Lucius Aurelius Cotta

Lucius Aurelius Cotta, when praetor in 70 BC brought in a law for the reform of the jury lists, by which the judices were to be eligible, not from the senators exclusively as limited by Sulla, but from senators, equites and tribuni aerarii.

One-third were to be senators, and two-thirds men of equestrian census, one-half of whom must have been tribuni aerarii, a body as to whose functions there is no certain evidence, although in Cicero's time they were reckoned by courtesy amongst the equites. In 66 BC, Cotta and Lucius Manlius Torquatus accused the consuls-elect, Publius Cornelius Sulla and Publius Autronius Paetus, for the following year of bribery in connection with the elections; they were condemned, and Cotta and Torquatus chosen in their places.
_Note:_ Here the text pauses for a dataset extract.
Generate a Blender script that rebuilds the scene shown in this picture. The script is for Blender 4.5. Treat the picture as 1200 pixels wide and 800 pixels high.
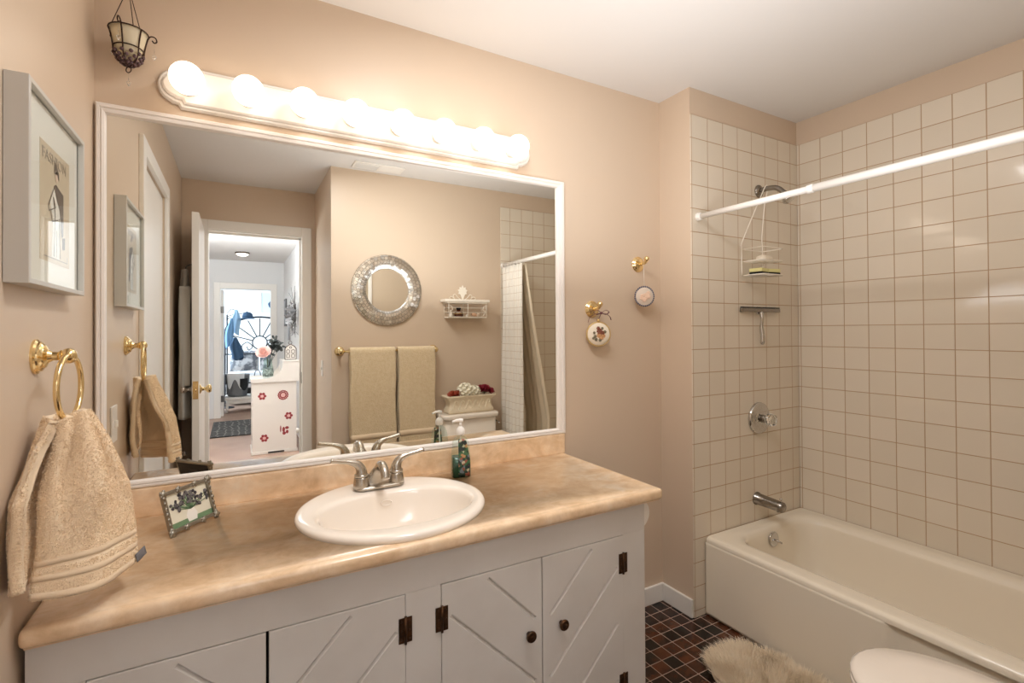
import bpy, bmesh, math, random
from mathutils import Vector, Matrix
from math import pi, sin, cos, radians

for _o in list(bpy.data.objects):
    bpy.data.objects.remove(_o)
SC = bpy.context.scene
COL = SC.collection
random.seed(7)

# ------------------------------------------------------------------ camera
cam_data = bpy.data.cameras.new('camera')
cam_data.sensor_width = 36.0
cam_data.lens = 577.69 / 1200 * 36
cam_data.shift_y = -16.9 / 1200
cam_data.clip_start = 0.02
cam = bpy.data.objects.new('camera', cam_data)
COL.objects.link(cam)
_r = Vector((0.87267, -0.48827, -0.00575)); _u = Vector((0.00148, -0.00913, 0.99996)); _f = Vector((0.48831, 0.87264, 0.00725))
cam.matrix_world = Matrix(((_r.x, _u.x, -_f.x, 0.3428), (_r.y, _u.y, -_f.y, -1.7517), (_r.z, _u.z, -_f.z, 1.3114), (0, 0, 0, 1)))
SC.camera = cam

# ------------------------------------------------------------------ light and exposure
SC.view_settings.view_transform = 'Standard'
SC.view_settings.look = 'None'
SC.view_settings.exposure = 0.22
SC.view_settings.gamma = 1.0
SC.view_settings.use_curve_mapping = False
SC.cycles.use_denoising = True
SC.cycles.sample_clamp_indirect = 2.5
SC.cycles.max_bounces = 12
SC.cycles.diffuse_bounces = 6
SC.cycles.glossy_bounces = 8
SC.cycles.transmission_bounces = 10
SC.cycles.transparent_max_bounces = 12
SC.cycles.blur_glossy = 0.3

world = bpy.data.worlds.new('world')
SC.world = world
world.use_nodes = True
world.node_tree.nodes['Background'].inputs[0].default_value = (0.75, 0.87, 1.0, 1)
world.node_tree.nodes['Background'].inputs[1].default_value = 1.0

BULB_STRENGTH = 3.0
ADDED_BOUNCE_W = 9.0
FILL_W = 16.0
HALL_W = 60.0
BED_W = 130.0

def area(name, loc, target, sx, sy, watts, color):
    l = bpy.data.lights.new(name, 'AREA')
    l.shape = 'RECTANGLE'; l.size = sx; l.size_y = sy; l.energy = watts; l.color = color
    o = bpy.data.objects.new(name, l); COL.objects.link(o)
    o.location = loc
    o.rotation_euler = (Vector(target) - Vector(loc)).to_track_quat('-Z', 'Y').to_euler()
    return o
# unseen fill lights added to brighten the bathroom, the hall and the bedroom
area('added_bounce_fill', (1.40, -0.90, 1.50), (1.62, -0.92, 3.0), 0.9, 0.7, ADDED_BOUNCE_W, (0.97, 0.98, 1.0))  # upward fill added in mid-room, like a flash bounced off the ceiling
area('added_ceiling_fill', (0.95, -0.90, 2.41), (1.35, -0.85, 0), 0.80, 0.32, FILL_W, (0.98, 0.985, 1.0))  # soft fill added under the ceiling, no fixture there
area('added_hall_fill', (0.2, -3.6, 2.38), (0.3, -3.8, 0), 1.0, 1.6, HALL_W * 0.45, (0.93, 0.96, 1.0))  # added hall fill, separate from the hall ceiling lamp
area('added_hall_bounce', (-0.2, -3.6, 1.7), (-0.1, -3.8, 4.0), 0.8, 1.4, HALL_W * 1.5, (0.90, 0.95, 1.0))  # upward fill added to brighten the hall ceiling
area('bedroom_daylight_fill', (-1.1, -8.6, 1.7), (0.6, -8.6, 1.0), 1.6, 1.4, BED_W, (0.70, 0.85, 1.0))  # area light added as daylight from an unseen window

# ------------------------------------------------------------------ materials
def lin(c):
    def f(v):
        v /= 255.0
        return v / 12.92 if v <= 0.04045 else ((v + 0.055) / 1.055) ** 2.4
    return (f(c[0]), f(c[1]), f(c[2]), 1.0)

def new_mat(name):
    m = bpy.data.materials.new(name); m.use_nodes = True
    nt = m.node_tree
    b = nt.nodes['Principled BSDF']
    return m, nt, b

def M(name, col, rough=0.5, metal=0.0, coat=0.0, coat_rough=0.1, sheen=0.0, bump=None, var=None, trans=0.0, ior=1.45, emit=None, spec=0.5, sss=0.0):
    """col sRGB; bump = (scale, strength, distance); var = (scale, other colour, contrast)"""
    m, nt, b = new_mat(name)
    I = b.inputs
    I['Base Color'].default_value = lin(col)
    I['Roughness'].default_value = rough
    I['Metallic'].default_value = metal
    I['Coat Weight'].default_value = coat
    I['Coat Roughness'].default_value = coat_rough
    I['Sheen Weight'].default_value = sheen
    I['Transmission Weight'].default_value = trans
    I['IOR'].default_value = ior
    I['Specular IOR Level'].default_value = spec
    if sss:
        I['Subsurface Weight'].default_value = sss
        I['Subsurface Radius'].default_value = (0.01, 0.006, 0.004)
    if emit:
        I['Emission Color'].default_value = lin(emit[0]); I['Emission Strength'].default_value = emit[1]
    if var or bump:
        geo = nt.nodes.new('ShaderNodeNewGeometry')
    if var:
        n = nt.nodes.new('ShaderNodeTexNoise'); n.inputs['Scale'].default_value = var[0]; n.inputs['Detail'].default_value = 6
        nt.links.new(geo.outputs['Position'], n.inputs['Vector'])
        r = nt.nodes.new('ShaderNodeValToRGB')
        w = var[2]
        r.color_ramp.elements[0].position = 0.5 - w; r.color_ramp.elements[1].position = 0.5 + w
        r.color_ramp.elements[0].color = lin(col); r.color_ramp.elements[1].color = lin(var[1])
        nt.links.new(n.outputs['Fac'], r.inputs['Fac'])
        nt.links.new(r.outputs['Color'], b.inputs['Base Color'])
    if bump:
        n2 = nt.nodes.new('ShaderNodeTexNoise'); n2.inputs['Scale'].default_value = bump[0]; n2.inputs['Detail'].default_value = 4
        nt.links.new(geo.outputs['Position'], n2.inputs['Vector'])
        bp = nt.nodes.new('ShaderNodeBump'); bp.inputs['Strength'].default_value = bump[1]; bp.inputs['Distance'].default_value = bump[2]
        nt.links.new(n2.outputs['Fac'], bp.inputs['Height'])
        nt.links.new(bp.outputs['Normal'], b.inputs['Normal'])
    return m

def tile_mat(name, ua, va, u0, v0, size, grout, c1, c2, cg, rough, tilt=0.012, mottle=None):
    """square tiles laid in the plane of world axes ua, va"""
    m, nt, b = new_mat(name)
    L = nt.links.new
    geo = nt.nodes.new('ShaderNodeNewGeometry')
    sep = nt.nodes.new('ShaderNodeSeparateXYZ'); L(geo.outputs['Position'], sep.inputs[0])
    def mth(op, a, v):
        n = nt.nodes.new('ShaderNodeMath'); n.operation = op
        L(a, n.inputs[0]); n.inputs[1].default_value = v
        return n.outputs[0]
    u = mth('SUBTRACT', sep.outputs[ua], u0 - 100 * size); v = mth('SUBTRACT', sep.outputs[va], v0 - 100 * size)
    comb = nt.nodes.new('ShaderNodeCombineXYZ'); L(u, comb.inputs[0]); L(v, comb.inputs[1])
    br = nt.nodes.new('ShaderNodeTexBrick')
    br.offset = 0.0; br.squash = 1.0
    L(comb.outputs[0], br.inputs['Vector'])
    br.inputs['Scale'].default_value = 1.0
    br.inputs['Brick Width'].default_value = size; br.inputs['Row Height'].default_value = size
    br.inputs['Mortar Size'].default_value = grout; br.inputs['Mortar Smooth'].default_value = 0.15
    br.inputs['Color1'].default_value = lin(c1); br.inputs['Color2'].default_value = lin(c2); br.inputs['Mortar'].default_value = lin(cg)
    iu = mth('FLOOR', mth('DIVIDE', u, size), 0); iv = mth('FLOOR', mth('DIVIDE', v, size), 0)
    idv = nt.nodes.new('ShaderNodeCombineXYZ'); L(iu, idv.inputs[0]); L(iv, idv.inputs[1])
    wn = nt.nodes.new('ShaderNodeTexWhiteNoise'); wn.noise_dimensions = '3D'; L(idv.outputs[0], wn.inputs['Vector'])
    if mottle:
        ns = nt.nodes.new('ShaderNodeTexNoise'); ns.inputs['Scale'].default_value = mottle[0]; ns.inputs['Detail'].default_value = 5
        addv = nt.nodes.new('ShaderNodeVectorMath'); addv.operation = 'MULTIPLY_ADD'
        L(wn.outputs['Color'], addv.inputs[0]); addv.inputs[1].default_value = (9, 9, 9); L(geo.outputs['Position'], addv.inputs[2])
        L(addv.outputs[0], ns.inputs['Vector'])
        mulf = nt.nodes.new('ShaderNodeMath'); mulf.operation = 'MULTIPLY_ADD'; L(wn.outputs['Value'], mulf.inputs[0]); mulf.inputs[1].default_value = 0.45; L(ns.outputs['Fac'], mulf.inputs[2])
        rmp = nt.nodes.new('ShaderNodeValToRGB')
        rmp.color_ramp.elements[0].position = 0.62; rmp.color_ramp.elements[1].position = 1.0
        rmp.color_ramp.elements[0].color = lin(c1); rmp.color_ramp.elements[1].color = lin(mottle[1])
        L(mulf.outputs[0], rmp.inputs['Fac'])
        mx = nt.nodes.new('ShaderNodeMix'); mx.data_type = 'RGBA'
        L(br.outputs['Fac'], mx.inputs['Factor']); L(rmp.outputs['Color'], mx.inputs['A']); mx.inputs['B'].default_value = lin(cg)
        L(mx.outputs['Result'], b.inputs['Base Color'])
    else:
        L(br.outputs['Color'], b.inputs['Base Color'])
    rr = nt.nodes.new('ShaderNodeMapRange'); L(br.outputs['Fac'], rr.inputs['Value'])
    rr.inputs['To Min'].default_value = rough; rr.inputs['To Max'].default_value = 0.8
    L(rr.outputs['Result'], b.inputs['Roughness'])
    sub = nt.nodes.new('ShaderNodeVectorMath'); sub.operation = 'SUBTRACT'; L(wn.outputs['Color'], sub.inputs[0]); sub.inputs[1].default_value = (0.5, 0.5, 0.5)
    sc = nt.nodes.new('ShaderNodeVectorMath'); sc.operation = 'SCALE'; L(sub.outputs[0], sc.inputs[0]); sc.inputs['Scale'].default_value = tilt
    ad = nt.nodes.new('ShaderNodeVectorMath'); ad.operation = 'ADD'; L(sc.outputs[0], ad.inputs[0]); L(geo.outputs['Normal'], ad.inputs[1])
    nz = nt.nodes.new('ShaderNodeVectorMath'); nz.operation = 'NORMALIZE'; L(ad.outputs[0], nz.inputs[0])
    inv = nt.nodes.new('ShaderNodeMath'); inv.operation = 'SUBTRACT'; inv.inputs[0].default_value = 1.0; L(br.outputs['Fac'], inv.inputs[1])
    nlow = nt.nodes.new('ShaderNodeTexNoise'); nlow.inputs['Scale'].default_value = 14; L(geo.outputs['Position'], nlow.inputs['Vector'])
    hsum = nt.nodes.new('ShaderNodeMath'); hsum.operation = 'MULTIPLY_ADD'; L(nlow.outputs['Fac'], hsum.inputs[0]); hsum.inputs[1].default_value = 0.35; L(inv.outputs[0], hsum.inputs[2])
    bp = nt.nodes.new('ShaderNodeBump'); bp.inputs['Strength'].default_value = 0.55; bp.inputs['Distance'].default_value = 0.0016
    L(hsum.outputs[0], bp.inputs['Height']); L(nz.outputs[0], bp.inputs['Normal'])
    L(bp.outputs['Normal'], b.inputs['Normal'])
    return m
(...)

Year after his consulship, in 64 BC, he was elected censor, but he and his colleague abdi­cated on account of the machinations of the tribunes..

After the suppression of the Catilinarian conspiracy, Cotta proposed a public thanksgiving for Cicero's services, and after the latter had gone into exile, supported the view that there was no need of a law for his recall, since the law of Clodius was legally worthless.

He subsequently attached himself to Caesar, and it was currently reported that Cotta (who was then quindecemvir) intended to propose that Caesar should receive the title of king, it being written in the sibylline oracles that the Parthians could only be defeated by a king. Cotta's intention was not carried out in consequence of the murder of Caesar, after which he retired from public life.

See Cicero, Orellis Onomasticon; Sallust, Catiline, 18; Suetonius, Caesar, 79; Livy, Epit. 97; Vell. Pat. ii. 32; Dio Cassius xxxvi. 44, xxxvii. I.